Mit Henny Ella Reistad kommt die aktuell beste Handballspielerin der Welt auf die deutsche Verteidigung zu: die Rückraumspielerin, Welthandballerin 2023 und 2024, traf gegen die Niederlande alleine zehnmal. Im vergangenen Dezember war das deutsche Team für die Norwegerinnen auf dem Weg zum dritten EM-Titel in Serie in der Hauptrunde nur eine unbedeutende Zwischenstation, für Deutschland bedeutete das 27:32 mal wieder ein früher Turnieraus.

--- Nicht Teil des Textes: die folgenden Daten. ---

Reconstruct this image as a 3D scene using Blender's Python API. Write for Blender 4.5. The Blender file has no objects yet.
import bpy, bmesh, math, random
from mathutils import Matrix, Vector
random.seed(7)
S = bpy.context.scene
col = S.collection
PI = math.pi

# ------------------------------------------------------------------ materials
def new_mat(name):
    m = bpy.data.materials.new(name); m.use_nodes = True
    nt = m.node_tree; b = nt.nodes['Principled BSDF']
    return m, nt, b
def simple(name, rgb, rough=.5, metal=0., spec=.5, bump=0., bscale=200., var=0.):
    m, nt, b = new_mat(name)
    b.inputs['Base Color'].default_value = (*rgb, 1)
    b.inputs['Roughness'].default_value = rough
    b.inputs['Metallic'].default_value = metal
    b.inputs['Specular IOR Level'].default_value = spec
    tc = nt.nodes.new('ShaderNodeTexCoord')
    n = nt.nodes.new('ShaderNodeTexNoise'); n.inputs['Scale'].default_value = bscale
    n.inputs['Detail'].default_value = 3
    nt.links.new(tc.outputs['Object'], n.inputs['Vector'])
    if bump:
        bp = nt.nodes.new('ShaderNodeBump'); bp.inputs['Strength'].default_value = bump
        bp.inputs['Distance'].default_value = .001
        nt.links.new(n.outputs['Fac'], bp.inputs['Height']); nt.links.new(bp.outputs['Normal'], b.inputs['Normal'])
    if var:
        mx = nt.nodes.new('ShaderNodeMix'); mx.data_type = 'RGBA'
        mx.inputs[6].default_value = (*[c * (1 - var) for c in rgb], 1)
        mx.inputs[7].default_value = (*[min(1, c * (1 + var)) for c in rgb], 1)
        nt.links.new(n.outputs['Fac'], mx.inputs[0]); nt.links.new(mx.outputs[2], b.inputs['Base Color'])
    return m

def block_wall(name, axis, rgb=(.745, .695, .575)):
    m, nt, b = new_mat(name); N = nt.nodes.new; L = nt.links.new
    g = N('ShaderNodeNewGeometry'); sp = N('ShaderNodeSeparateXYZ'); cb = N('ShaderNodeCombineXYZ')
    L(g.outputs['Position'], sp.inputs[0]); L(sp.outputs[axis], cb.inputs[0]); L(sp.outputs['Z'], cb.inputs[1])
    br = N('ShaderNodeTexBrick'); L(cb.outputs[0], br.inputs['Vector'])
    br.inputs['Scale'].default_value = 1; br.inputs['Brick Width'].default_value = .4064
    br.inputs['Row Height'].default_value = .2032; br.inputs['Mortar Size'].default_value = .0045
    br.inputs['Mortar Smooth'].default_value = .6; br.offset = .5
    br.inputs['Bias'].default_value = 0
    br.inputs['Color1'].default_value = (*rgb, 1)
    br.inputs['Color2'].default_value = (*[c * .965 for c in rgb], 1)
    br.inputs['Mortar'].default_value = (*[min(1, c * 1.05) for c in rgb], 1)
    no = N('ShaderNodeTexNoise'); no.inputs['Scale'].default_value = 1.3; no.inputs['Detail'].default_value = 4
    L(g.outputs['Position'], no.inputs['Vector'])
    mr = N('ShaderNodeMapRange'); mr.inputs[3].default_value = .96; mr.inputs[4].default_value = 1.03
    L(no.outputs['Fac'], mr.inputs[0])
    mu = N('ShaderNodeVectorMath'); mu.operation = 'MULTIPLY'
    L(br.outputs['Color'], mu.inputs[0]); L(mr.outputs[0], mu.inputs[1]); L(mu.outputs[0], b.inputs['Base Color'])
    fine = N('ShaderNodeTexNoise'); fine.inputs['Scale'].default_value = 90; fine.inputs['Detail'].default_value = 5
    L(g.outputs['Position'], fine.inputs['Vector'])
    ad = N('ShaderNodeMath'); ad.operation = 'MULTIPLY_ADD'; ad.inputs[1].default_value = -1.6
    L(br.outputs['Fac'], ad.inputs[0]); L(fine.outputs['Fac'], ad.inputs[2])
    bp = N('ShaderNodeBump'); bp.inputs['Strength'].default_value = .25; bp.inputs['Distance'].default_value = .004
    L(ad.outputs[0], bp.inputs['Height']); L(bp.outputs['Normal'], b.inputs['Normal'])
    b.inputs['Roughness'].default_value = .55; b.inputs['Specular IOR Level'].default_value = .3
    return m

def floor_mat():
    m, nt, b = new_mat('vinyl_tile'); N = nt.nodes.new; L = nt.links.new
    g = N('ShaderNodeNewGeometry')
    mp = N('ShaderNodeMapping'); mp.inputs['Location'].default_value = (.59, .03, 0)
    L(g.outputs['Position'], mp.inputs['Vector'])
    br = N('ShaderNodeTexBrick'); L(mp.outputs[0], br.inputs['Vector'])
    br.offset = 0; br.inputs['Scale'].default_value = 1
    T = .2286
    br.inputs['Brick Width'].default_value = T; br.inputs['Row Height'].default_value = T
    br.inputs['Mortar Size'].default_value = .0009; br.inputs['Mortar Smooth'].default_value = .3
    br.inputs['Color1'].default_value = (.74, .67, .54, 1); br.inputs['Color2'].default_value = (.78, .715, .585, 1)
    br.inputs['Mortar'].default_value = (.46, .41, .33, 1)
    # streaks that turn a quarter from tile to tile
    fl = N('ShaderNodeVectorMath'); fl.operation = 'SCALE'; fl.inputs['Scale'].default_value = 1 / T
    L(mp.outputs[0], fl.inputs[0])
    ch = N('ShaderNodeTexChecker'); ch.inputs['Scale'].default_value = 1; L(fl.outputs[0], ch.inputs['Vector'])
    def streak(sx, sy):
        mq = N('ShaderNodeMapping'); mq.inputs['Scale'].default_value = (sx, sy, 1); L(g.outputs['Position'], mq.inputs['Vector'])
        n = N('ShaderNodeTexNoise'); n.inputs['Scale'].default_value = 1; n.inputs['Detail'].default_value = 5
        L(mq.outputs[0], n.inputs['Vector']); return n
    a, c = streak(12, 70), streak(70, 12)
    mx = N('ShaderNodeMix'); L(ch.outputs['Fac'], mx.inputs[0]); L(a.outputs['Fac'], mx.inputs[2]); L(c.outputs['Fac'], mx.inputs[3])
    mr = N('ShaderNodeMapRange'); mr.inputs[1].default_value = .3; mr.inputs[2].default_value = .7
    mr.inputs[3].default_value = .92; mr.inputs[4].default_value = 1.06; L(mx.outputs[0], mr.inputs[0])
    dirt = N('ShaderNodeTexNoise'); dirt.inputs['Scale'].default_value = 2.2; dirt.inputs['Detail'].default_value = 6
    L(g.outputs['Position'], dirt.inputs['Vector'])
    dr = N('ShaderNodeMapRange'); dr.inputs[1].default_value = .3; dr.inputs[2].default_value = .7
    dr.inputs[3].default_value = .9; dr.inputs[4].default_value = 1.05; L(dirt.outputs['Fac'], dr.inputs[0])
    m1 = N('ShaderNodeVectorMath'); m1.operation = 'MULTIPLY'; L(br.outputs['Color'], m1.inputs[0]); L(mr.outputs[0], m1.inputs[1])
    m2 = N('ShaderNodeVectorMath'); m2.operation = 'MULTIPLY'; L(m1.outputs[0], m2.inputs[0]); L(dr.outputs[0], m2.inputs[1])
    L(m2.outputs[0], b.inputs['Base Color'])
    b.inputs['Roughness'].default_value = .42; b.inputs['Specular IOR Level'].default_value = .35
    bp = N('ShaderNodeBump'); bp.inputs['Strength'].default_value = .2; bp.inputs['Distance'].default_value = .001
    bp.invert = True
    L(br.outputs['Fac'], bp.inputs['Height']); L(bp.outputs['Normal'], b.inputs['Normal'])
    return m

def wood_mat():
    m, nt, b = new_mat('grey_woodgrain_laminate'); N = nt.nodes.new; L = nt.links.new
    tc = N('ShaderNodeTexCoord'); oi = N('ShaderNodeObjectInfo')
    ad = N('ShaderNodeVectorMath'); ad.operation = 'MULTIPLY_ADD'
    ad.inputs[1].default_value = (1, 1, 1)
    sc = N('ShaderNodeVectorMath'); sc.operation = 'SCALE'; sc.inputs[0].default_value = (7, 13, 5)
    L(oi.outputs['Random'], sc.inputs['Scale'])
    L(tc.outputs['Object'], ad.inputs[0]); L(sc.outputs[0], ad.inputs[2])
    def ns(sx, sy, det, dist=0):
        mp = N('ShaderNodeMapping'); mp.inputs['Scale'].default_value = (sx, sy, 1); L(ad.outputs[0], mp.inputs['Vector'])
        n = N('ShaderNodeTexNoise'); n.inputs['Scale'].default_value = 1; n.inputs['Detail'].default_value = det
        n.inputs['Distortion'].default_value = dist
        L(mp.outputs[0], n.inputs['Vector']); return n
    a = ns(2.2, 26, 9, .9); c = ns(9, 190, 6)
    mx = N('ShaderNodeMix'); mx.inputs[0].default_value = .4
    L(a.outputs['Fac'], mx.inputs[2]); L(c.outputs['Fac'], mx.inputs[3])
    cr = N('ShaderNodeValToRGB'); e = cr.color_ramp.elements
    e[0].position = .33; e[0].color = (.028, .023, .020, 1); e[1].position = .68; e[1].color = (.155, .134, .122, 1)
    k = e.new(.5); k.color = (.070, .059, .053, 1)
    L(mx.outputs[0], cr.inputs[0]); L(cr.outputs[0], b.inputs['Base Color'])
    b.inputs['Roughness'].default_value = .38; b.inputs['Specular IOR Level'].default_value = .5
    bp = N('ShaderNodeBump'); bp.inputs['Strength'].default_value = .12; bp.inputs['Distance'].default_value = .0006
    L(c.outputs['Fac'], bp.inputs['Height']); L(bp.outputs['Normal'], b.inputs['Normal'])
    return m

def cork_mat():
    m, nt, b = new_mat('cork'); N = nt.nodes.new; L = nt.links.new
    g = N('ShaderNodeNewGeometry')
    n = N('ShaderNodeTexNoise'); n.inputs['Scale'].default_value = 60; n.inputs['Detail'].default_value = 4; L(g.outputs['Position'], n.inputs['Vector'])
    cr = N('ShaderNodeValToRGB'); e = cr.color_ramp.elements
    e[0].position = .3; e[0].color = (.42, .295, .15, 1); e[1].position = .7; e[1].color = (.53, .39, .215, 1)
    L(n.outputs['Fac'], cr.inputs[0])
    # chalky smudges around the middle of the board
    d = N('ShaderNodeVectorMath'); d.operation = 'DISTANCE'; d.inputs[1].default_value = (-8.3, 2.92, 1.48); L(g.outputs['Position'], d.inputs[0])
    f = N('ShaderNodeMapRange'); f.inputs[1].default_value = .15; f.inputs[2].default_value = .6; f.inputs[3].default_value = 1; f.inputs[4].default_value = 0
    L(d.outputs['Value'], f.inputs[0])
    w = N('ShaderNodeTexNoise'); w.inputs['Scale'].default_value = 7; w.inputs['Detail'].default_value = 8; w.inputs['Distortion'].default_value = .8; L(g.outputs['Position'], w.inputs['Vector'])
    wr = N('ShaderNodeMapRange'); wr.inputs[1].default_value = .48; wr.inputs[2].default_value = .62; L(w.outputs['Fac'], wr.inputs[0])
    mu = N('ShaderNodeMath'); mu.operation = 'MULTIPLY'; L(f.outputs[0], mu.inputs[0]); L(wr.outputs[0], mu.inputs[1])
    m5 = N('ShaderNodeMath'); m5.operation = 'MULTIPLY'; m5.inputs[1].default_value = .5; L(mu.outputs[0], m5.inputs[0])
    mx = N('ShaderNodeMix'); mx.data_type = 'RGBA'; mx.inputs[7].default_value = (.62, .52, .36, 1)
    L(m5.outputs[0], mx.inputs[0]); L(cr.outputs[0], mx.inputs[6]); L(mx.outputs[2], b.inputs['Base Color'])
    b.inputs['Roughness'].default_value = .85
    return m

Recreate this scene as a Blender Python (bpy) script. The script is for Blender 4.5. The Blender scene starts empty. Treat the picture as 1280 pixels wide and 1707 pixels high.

"Norwegen ist das beste Team der Welt. Aber mit unserem Mindset und der Defense, die wir spielen, kann alles möglich sein", sagte Kapitänin Antje Döll, die zur besten Spielerin des Halbfinals gekürt worden war. Das Team müsse noch einmal defensiv so stark agieren, "wie wir es acht Spiele lang gezeigt haben" und den Glauben haben, "dass wir Norwegen schlagen können. Das ist schon viel wert." Erst einmal stand eine DHB-Auswahl zuvor in einem WM-Finale: 1993 sorgte die deutsche Mannschaft für das "Wunder von Oslo", besiegte die übermächtigen Däninnen mit 22:21. "Wie geil wäre es, wenn wir Geschichte wiederholen", sagte Emily Vogel, deren Mutter Andrea Bölk damals Teil der deutschen Wundertruppe war - und nun ihre Tochter in Rotterdam unterstützt.

"Wir sehen uns in jedem Fall in Rotterdam", hatte Döll schon zu Beginn des Turniers versprochen. Jetzt sind sie da und sie dürfen an WM-Gold denken und glauben, bis die letzte Hoffnung gestorben ist. Alles andere als eine deutliche Niederlage wäre eine große Überraschung. Ein Sieg wäre die größte Handball-Sensation des Jahrzehnts.